━━━ GIVEN DATA ━━━
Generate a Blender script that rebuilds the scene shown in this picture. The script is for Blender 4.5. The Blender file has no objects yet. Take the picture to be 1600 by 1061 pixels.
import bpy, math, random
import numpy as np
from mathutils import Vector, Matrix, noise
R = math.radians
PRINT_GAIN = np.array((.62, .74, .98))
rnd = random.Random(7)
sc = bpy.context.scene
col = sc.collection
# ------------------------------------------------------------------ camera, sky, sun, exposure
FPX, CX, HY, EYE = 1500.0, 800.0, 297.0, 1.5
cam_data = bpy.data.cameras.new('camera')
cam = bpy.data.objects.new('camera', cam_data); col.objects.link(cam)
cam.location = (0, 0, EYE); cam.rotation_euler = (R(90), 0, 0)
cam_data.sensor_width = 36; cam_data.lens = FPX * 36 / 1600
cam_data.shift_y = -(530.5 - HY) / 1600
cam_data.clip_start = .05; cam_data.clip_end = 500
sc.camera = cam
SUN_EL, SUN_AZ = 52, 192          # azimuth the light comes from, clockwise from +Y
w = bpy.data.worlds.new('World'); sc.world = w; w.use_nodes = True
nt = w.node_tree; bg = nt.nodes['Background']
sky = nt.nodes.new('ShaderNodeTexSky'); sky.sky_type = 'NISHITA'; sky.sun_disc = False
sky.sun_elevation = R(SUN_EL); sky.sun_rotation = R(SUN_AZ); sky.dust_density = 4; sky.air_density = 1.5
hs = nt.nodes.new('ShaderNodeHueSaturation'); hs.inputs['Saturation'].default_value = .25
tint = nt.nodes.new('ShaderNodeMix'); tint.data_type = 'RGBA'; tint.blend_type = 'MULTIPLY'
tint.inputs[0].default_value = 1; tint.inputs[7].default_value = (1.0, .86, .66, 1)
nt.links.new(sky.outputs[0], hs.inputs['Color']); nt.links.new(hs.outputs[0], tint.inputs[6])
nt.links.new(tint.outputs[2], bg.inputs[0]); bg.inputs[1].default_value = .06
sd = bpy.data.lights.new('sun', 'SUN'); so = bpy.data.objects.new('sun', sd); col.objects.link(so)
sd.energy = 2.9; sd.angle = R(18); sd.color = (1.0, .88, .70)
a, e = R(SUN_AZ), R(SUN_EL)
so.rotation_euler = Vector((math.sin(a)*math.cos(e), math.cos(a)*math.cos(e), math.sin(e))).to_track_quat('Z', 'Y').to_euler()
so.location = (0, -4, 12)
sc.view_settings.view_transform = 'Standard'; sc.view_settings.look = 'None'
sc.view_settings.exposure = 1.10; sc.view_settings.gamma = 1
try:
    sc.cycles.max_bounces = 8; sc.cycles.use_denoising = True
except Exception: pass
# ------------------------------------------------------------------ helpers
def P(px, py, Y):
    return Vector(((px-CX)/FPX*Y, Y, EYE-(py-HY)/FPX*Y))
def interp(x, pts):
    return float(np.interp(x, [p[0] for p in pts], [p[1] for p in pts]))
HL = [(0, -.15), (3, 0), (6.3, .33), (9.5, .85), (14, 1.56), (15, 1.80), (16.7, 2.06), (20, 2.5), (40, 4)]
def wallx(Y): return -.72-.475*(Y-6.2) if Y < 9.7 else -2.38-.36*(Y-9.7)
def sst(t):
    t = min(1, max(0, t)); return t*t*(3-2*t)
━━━
# GIVEN PROBLEM
Make an exact copy of all the data.

# REPLY
Generate a Blender script that rebuilds the scene shown in this picture. The script is for Blender 4.5. The Blender file has no objects yet. Take the picture to be 1600 by 1061 pixels.
import bpy, math, random
import numpy as np
from mathutils import Vector, Matrix, noise
R = math.radians
PRINT_GAIN = np.array((.62, .74, .98))
rnd = random.Random(7)
sc = bpy.context.scene
col = sc.collection
# ------------------------------------------------------------------ camera, sky, sun, exposure
FPX, CX, HY, EYE = 1500.0, 800.0, 297.0, 1.5
cam_data = bpy.data.cameras.new('camera')
cam = bpy.data.objects.new('camera', cam_data); col.objects.link(cam)
cam.location = (0, 0, EYE); cam.rotation_euler = (R(90), 0, 0)
cam_data.sensor_width = 36; cam_data.lens = FPX * 36 / 1600
cam_data.shift_y = -(530.5 - HY) / 1600
cam_data.clip_start = .05; cam_data.clip_end = 500
sc.camera = cam
SUN_EL, SUN_AZ = 52, 192          # azimuth the light comes from, clockwise from +Y
w = bpy.data.worlds.new('World'); sc.world = w; w.use_nodes = True
nt = w.node_tree; bg = nt.nodes['Background']
sky = nt.nodes.new('ShaderNodeTexSky'); sky.sky_type = 'NISHITA'; sky.sun_disc = False
sky.sun_elevation = R(SUN_EL); sky.sun_rotation = R(SUN_AZ); sky.dust_density = 4; sky.air_density = 1.5
hs = nt.nodes.new('ShaderNodeHueSaturation'); hs.inputs['Saturation'].default_value = .25
tint = nt.nodes.new('ShaderNodeMix'); tint.data_type = 'RGBA'; tint.blend_type = 'MULTIPLY'
tint.inputs[0].default_value = 1; tint.inputs[7].default_value = (1.0, .86, .66, 1)
nt.links.new(sky.outputs[0], hs.inputs['Color']); nt.links.new(hs.outputs[0], tint.inputs[6])
nt.links.new(tint.outputs[2], bg.inputs[0]); bg.inputs[1].default_value = .06
sd = bpy.data.lights.new('sun', 'SUN'); so = bpy.data.objects.new('sun', sd); col.objects.link(so)
sd.energy = 2.9; sd.angle = R(18); sd.color = (1.0, .88, .70)
a, e = R(SUN_AZ), R(SUN_EL)
so.rotation_euler = Vector((math.sin(a)*math.cos(e), math.cos(a)*math.cos(e), math.sin(e))).to_track_quat('Z', 'Y').to_euler()
so.location = (0, -4, 12)
sc.view_settings.view_transform = 'Standard'; sc.view_settings.look = 'None'
sc.view_settings.exposure = 1.10; sc.view_settings.gamma = 1
try:
    sc.cycles.max_bounces = 8; sc.cycles.use_denoising = True
except Exception: pass
# ------------------------------------------------------------------ helpers
def P(px, py, Y):
    return Vector(((px-CX)/FPX*Y, Y, EYE-(py-HY)/FPX*Y))
def interp(x, pts):
    return float(np.interp(x, [p[0] for p in pts], [p[1] for p in pts]))
HL = [(0, -.15), (3, 0), (6.3, .33), (9.5, .85), (14, 1.56), (15, 1.80), (16.7, 2.06), (20, 2.5), (40, 4)]
def wallx(Y): return -.72-.475*(Y-6.2) if Y < 9.7 else -2.38-.36*(Y-9.7)
def sst(t):
    t = min(1, max(0, t)); return t*t*(3-2*t)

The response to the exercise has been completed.